## WHAT IS REQUIRED
The lines below are to be quoted exactly, from the first through the one that contains "MB().tube((PX0 - 2.1, y_, .15), (PX0".

## DATA EXCERPT
+---+
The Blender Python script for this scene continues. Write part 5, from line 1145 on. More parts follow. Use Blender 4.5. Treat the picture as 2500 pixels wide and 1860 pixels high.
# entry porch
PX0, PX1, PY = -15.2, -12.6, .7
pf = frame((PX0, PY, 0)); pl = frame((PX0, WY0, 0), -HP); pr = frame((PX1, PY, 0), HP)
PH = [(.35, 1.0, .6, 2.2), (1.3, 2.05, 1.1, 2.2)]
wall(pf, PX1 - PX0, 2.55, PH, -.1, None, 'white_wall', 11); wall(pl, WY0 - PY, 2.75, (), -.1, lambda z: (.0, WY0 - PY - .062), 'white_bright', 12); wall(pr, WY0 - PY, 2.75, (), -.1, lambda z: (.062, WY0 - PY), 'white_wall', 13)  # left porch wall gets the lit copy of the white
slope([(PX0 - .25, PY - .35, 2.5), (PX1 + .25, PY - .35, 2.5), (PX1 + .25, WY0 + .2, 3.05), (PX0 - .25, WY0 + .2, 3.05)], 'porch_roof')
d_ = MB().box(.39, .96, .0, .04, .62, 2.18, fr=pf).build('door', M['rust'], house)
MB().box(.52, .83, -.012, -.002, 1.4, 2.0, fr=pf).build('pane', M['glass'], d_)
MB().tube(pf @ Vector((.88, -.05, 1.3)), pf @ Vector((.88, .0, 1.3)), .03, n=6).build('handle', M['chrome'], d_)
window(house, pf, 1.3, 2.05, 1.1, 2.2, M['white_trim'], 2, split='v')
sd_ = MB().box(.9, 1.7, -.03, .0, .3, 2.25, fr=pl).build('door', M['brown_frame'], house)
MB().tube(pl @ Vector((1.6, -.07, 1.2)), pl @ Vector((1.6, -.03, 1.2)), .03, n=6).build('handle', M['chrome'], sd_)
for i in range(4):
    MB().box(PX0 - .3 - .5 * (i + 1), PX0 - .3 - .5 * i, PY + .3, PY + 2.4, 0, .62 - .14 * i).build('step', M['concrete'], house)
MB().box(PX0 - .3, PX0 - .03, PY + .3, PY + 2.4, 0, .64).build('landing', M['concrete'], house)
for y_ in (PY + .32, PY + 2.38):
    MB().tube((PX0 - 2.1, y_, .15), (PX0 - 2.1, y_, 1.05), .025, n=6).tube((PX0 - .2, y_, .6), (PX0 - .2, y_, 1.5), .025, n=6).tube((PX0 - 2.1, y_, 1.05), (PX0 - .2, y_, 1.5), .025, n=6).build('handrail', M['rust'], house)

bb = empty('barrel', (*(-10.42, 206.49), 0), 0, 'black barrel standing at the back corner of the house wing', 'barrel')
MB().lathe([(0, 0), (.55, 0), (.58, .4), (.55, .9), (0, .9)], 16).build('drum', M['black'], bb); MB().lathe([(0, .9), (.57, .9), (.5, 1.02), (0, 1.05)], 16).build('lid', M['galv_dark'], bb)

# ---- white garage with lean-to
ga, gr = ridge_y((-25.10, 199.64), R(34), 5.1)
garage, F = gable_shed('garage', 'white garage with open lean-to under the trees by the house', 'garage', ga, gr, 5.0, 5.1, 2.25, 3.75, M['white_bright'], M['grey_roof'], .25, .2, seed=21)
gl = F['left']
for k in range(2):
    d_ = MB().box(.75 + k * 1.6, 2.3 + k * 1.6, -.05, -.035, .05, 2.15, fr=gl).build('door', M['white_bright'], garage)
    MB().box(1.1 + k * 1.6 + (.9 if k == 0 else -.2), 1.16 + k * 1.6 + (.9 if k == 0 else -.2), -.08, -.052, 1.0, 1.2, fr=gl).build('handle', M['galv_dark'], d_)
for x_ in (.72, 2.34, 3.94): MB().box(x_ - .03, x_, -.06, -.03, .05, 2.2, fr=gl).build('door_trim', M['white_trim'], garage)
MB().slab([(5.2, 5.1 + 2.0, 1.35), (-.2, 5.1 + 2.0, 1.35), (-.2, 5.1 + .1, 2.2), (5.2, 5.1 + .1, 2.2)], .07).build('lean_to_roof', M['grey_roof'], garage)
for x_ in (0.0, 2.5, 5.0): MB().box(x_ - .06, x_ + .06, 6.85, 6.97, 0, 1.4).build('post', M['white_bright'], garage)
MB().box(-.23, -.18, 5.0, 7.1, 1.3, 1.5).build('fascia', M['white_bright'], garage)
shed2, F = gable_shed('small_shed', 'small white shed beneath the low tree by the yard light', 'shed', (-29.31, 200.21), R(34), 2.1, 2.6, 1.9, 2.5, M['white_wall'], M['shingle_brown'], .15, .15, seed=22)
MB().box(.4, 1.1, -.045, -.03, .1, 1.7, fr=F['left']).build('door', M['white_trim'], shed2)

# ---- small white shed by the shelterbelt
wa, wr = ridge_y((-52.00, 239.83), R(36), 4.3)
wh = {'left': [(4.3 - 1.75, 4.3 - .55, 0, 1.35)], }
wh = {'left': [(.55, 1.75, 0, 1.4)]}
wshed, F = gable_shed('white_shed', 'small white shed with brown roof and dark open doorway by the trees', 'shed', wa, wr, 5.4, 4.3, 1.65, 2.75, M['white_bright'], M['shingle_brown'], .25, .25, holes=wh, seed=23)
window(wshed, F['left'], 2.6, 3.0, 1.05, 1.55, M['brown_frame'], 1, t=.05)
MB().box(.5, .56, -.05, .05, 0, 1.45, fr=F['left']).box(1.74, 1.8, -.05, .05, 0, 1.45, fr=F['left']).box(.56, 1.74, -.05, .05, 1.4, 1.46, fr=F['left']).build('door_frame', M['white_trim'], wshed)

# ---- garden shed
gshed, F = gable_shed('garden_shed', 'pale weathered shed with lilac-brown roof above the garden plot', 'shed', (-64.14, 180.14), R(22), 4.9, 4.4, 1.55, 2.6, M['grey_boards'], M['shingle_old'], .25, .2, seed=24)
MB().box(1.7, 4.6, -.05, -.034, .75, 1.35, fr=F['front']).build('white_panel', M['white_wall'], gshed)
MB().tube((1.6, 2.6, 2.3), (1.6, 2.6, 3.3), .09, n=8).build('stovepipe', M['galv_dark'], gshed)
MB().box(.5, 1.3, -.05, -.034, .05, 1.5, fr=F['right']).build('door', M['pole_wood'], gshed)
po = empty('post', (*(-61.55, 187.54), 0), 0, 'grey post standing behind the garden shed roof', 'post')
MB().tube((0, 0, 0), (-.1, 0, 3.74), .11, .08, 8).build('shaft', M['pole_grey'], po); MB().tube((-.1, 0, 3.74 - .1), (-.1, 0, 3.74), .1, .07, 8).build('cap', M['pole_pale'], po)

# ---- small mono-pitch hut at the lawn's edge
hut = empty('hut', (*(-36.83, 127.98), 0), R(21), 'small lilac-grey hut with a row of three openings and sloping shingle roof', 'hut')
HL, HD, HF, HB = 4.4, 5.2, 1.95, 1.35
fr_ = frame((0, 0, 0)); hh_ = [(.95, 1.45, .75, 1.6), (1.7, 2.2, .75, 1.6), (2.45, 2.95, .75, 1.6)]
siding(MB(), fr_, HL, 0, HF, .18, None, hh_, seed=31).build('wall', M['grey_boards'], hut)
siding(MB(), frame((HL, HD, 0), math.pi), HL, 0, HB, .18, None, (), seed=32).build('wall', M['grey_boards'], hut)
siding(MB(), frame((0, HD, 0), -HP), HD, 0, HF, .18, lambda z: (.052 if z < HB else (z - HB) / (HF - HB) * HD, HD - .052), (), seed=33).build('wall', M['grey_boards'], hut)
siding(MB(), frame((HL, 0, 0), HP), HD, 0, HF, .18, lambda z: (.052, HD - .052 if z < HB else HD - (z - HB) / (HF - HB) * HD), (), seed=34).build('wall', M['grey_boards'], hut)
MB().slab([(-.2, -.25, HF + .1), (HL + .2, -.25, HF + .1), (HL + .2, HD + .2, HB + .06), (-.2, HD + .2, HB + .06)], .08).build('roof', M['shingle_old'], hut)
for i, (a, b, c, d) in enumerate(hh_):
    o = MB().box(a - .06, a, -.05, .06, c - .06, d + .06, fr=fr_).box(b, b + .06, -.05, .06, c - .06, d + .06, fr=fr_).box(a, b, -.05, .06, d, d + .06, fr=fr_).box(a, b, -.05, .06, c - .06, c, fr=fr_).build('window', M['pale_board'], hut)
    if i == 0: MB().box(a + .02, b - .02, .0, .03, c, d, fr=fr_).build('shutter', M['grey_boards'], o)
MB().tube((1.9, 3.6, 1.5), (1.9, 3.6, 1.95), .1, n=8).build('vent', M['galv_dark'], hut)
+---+
## FULL OUTPUT
The Blender Python script for this scene continues. Write part 5, from line 1145 on. More parts follow. Use Blender 4.5. Treat the picture as 2500 pixels wide and 1860 pixels high.
# entry porch
PX0, PX1, PY = -15.2, -12.6, .7
pf = frame((PX0, PY, 0)); pl = frame((PX0, WY0, 0), -HP); pr = frame((PX1, PY, 0), HP)
PH = [(.35, 1.0, .6, 2.2), (1.3, 2.05, 1.1, 2.2)]
wall(pf, PX1 - PX0, 2.55, PH, -.1, None, 'white_wall', 11); wall(pl, WY0 - PY, 2.75, (), -.1, lambda z: (.0, WY0 - PY - .062), 'white_bright', 12); wall(pr, WY0 - PY, 2.75, (), -.1, lambda z: (.062, WY0 - PY), 'white_wall', 13)  # left porch wall gets the lit copy of the white
slope([(PX0 - .25, PY - .35, 2.5), (PX1 + .25, PY - .35, 2.5), (PX1 + .25, WY0 + .2, 3.05), (PX0 - .25, WY0 + .2, 3.05)], 'porch_roof')
d_ = MB().box(.39, .96, .0, .04, .62, 2.18, fr=pf).build('door', M['rust'], house)
MB().box(.52, .83, -.012, -.002, 1.4, 2.0, fr=pf).build('pane', M['glass'], d_)
MB().tube(pf @ Vector((.88, -.05, 1.3)), pf @ Vector((.88, .0, 1.3)), .03, n=6).build('handle', M['chrome'], d_)
window(house, pf, 1.3, 2.05, 1.1, 2.2, M['white_trim'], 2, split='v')
sd_ = MB().box(.9, 1.7, -.03, .0, .3, 2.25, fr=pl).build('door', M['brown_frame'], house)
MB().tube(pl @ Vector((1.6, -.07, 1.2)), pl @ Vector((1.6, -.03, 1.2)), .03, n=6).build('handle', M['chrome'], sd_)
for i in range(4):
    MB().box(PX0 - .3 - .5 * (i + 1), PX0 - .3 - .5 * i, PY + .3, PY + 2.4, 0, .62 - .14 * i).build('step', M['concrete'], house)
MB().box(PX0 - .3, PX0 - .03, PY + .3, PY + 2.4, 0, .64).build('landing', M['concrete'], house)
for y_ in (PY + .32, PY + 2.38):
    MB().tube((PX0 - 2.1, y_, .15), (PX0 - 2.1, y_, 1.05), .025, n=6).tube((PX0 - .2, y_, .6), (PX0 - .2, y_, 1.5), .025, n=6).tube((PX0 - 2.1, y_, 1.05), (PX0 - .2, y_, 1.5), .025, n=6).build('handrail', M['rust'], house)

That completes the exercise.